Instruction
Output the lines exactly, from the one where "Generate a Blender" appears through the one where "bg.inputs[0].default_value = (1.0, 0.985, 0.96, 1);" appears. Images are left out.

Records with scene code
====

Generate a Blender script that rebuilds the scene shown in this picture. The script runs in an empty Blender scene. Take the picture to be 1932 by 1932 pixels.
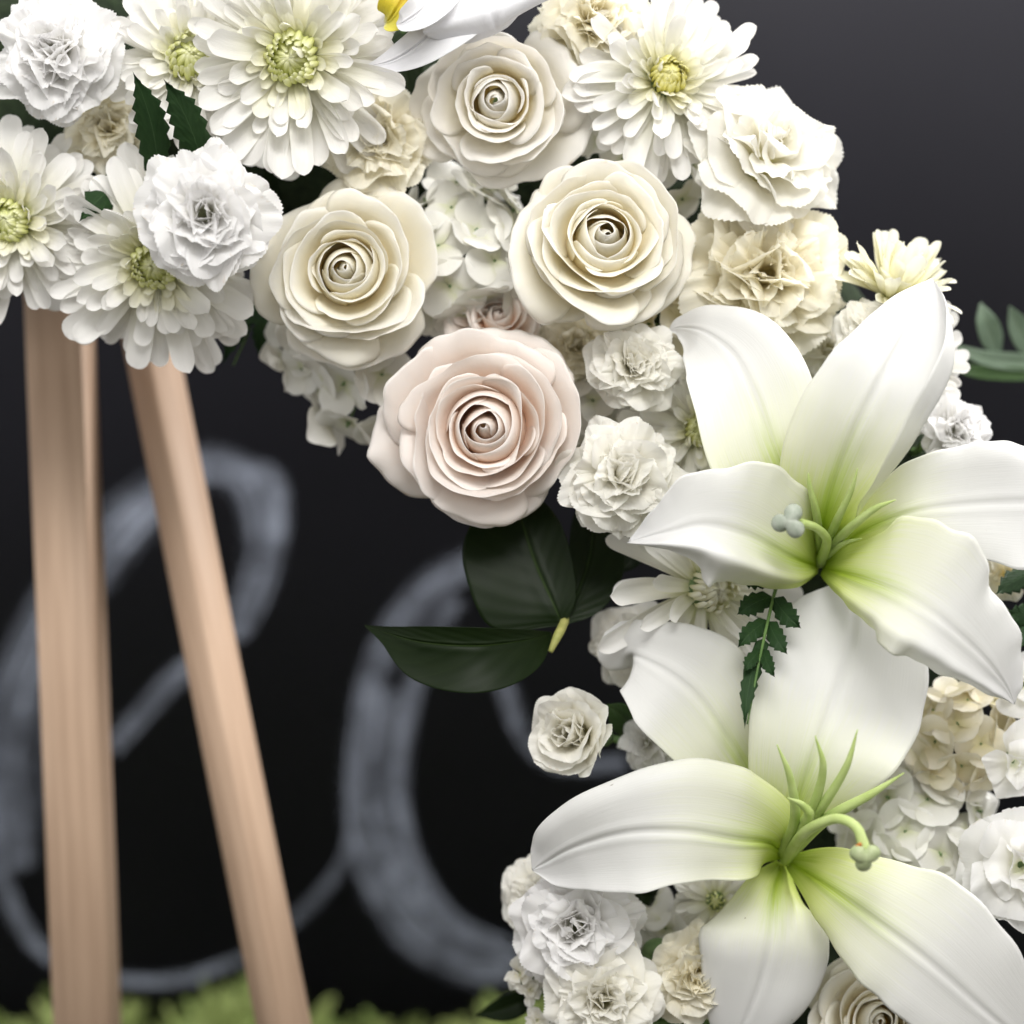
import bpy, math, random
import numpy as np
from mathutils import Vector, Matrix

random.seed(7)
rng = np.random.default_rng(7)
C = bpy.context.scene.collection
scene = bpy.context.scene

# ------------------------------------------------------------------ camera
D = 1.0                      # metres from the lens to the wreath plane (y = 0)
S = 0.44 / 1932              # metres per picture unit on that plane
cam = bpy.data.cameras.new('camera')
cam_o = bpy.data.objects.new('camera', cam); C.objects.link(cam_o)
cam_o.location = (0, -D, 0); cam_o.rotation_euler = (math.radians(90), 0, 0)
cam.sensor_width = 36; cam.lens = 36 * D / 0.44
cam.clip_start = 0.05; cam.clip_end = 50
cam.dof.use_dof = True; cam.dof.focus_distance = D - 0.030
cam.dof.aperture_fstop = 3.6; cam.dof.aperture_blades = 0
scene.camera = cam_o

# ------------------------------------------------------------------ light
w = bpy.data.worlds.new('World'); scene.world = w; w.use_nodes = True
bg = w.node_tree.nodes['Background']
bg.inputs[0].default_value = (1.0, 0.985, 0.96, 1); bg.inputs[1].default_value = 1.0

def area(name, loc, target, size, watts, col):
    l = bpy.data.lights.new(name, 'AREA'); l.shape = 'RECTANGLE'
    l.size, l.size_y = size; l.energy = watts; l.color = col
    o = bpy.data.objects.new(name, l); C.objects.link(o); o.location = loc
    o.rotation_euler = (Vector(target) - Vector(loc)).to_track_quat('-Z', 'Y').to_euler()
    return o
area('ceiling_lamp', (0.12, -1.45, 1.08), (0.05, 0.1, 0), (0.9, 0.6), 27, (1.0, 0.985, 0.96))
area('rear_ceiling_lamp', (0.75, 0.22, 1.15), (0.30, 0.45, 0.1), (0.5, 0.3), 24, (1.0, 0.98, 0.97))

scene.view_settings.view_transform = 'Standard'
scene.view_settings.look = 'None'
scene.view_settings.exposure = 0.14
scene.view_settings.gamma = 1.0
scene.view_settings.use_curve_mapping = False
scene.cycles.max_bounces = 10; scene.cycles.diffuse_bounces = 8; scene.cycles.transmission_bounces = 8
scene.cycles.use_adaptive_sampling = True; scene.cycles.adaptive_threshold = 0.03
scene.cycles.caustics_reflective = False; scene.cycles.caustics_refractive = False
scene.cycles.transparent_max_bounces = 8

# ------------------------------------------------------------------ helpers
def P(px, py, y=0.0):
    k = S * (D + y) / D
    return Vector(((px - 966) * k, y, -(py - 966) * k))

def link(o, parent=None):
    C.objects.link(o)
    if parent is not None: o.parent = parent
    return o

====

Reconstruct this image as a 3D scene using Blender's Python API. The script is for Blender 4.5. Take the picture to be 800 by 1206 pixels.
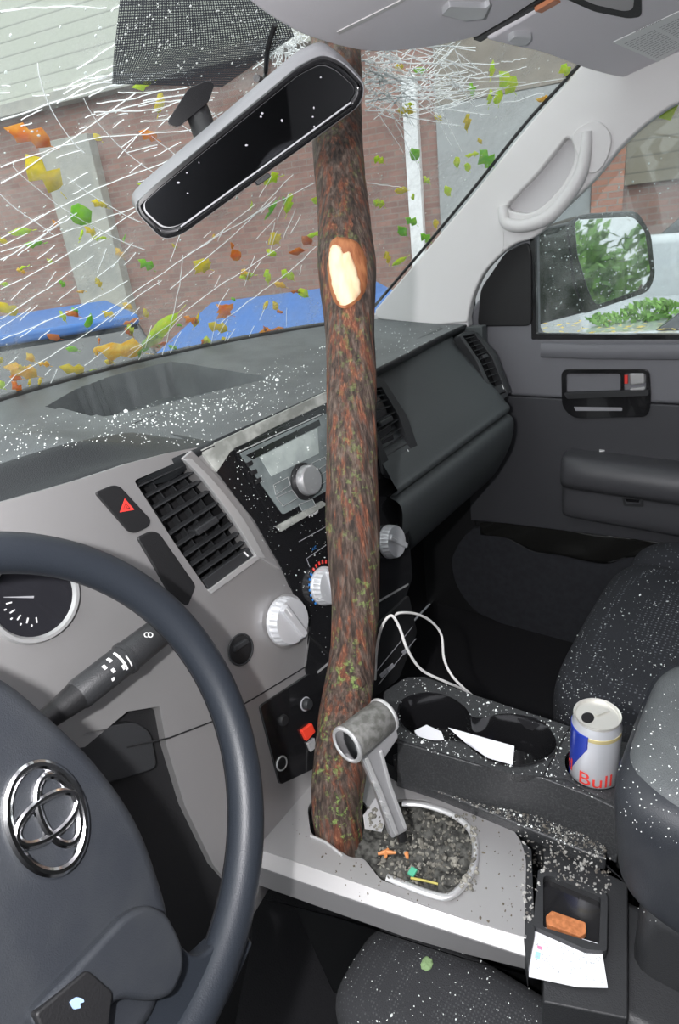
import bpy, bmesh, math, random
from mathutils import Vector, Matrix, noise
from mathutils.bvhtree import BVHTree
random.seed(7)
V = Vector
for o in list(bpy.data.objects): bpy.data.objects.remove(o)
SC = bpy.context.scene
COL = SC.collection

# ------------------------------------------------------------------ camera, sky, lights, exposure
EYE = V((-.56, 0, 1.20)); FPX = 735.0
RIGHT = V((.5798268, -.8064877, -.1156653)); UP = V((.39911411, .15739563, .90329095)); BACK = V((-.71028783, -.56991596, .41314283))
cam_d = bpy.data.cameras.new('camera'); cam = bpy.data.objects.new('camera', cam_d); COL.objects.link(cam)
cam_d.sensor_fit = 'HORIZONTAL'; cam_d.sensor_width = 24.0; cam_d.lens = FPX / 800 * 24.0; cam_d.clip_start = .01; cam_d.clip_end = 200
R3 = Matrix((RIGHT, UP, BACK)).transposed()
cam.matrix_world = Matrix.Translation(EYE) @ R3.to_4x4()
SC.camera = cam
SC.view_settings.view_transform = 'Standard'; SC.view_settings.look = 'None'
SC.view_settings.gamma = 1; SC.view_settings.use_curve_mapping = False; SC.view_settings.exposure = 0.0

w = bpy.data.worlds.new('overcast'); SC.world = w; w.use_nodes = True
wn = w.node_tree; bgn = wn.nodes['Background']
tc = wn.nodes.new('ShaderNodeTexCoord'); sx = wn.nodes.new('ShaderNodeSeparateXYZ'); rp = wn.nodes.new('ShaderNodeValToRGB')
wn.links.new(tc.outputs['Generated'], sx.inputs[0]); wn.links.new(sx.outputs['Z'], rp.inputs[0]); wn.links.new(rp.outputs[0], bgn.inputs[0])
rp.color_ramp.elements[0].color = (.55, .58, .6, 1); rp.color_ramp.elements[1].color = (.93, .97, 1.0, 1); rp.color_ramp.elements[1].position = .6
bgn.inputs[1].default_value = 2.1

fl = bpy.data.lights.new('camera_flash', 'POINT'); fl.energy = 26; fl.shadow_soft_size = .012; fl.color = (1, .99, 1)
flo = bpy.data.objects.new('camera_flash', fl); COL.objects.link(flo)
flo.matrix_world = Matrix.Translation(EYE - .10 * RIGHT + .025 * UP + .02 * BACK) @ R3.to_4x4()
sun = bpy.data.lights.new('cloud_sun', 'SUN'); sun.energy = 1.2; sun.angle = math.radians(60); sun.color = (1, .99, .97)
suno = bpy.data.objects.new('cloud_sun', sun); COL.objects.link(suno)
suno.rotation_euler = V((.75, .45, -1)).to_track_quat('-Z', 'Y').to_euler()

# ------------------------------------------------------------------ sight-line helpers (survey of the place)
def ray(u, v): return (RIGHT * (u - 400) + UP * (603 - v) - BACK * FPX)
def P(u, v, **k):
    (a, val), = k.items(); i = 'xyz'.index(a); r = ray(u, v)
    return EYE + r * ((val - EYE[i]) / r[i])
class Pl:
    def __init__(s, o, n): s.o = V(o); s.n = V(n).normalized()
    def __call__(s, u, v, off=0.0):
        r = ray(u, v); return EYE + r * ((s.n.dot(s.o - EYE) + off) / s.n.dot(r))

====

Answer to this problem
Generate a Blender script that rebuilds the scene shown in this picture. The script runs in an empty Blender scene. Take the picture to be 1932 by 1932 pixels.
import bpy, math, random
import numpy as np
from mathutils import Vector, Matrix

random.seed(7)
rng = np.random.default_rng(7)
C = bpy.context.scene.collection
scene = bpy.context.scene

# ------------------------------------------------------------------ camera
D = 1.0                      # metres from the lens to the wreath plane (y = 0)
S = 0.44 / 1932              # metres per picture unit on that plane
cam = bpy.data.cameras.new('camera')
cam_o = bpy.data.objects.new('camera', cam); C.objects.link(cam_o)
cam_o.location = (0, -D, 0); cam_o.rotation_euler = (math.radians(90), 0, 0)
cam.sensor_width = 36; cam.lens = 36 * D / 0.44
cam.clip_start = 0.05; cam.clip_end = 50
cam.dof.use_dof = True; cam.dof.focus_distance = D - 0.030
cam.dof.aperture_fstop = 3.6; cam.dof.aperture_blades = 0
scene.camera = cam_o

# ------------------------------------------------------------------ light
w = bpy.data.worlds.new('World'); scene.world = w; w.use_nodes = True
bg = w.node_tree.nodes['Background']
bg.inputs[0].default_value = (1.0, 0.985, 0.96, 1); bg.inputs[1].default_value = 1.0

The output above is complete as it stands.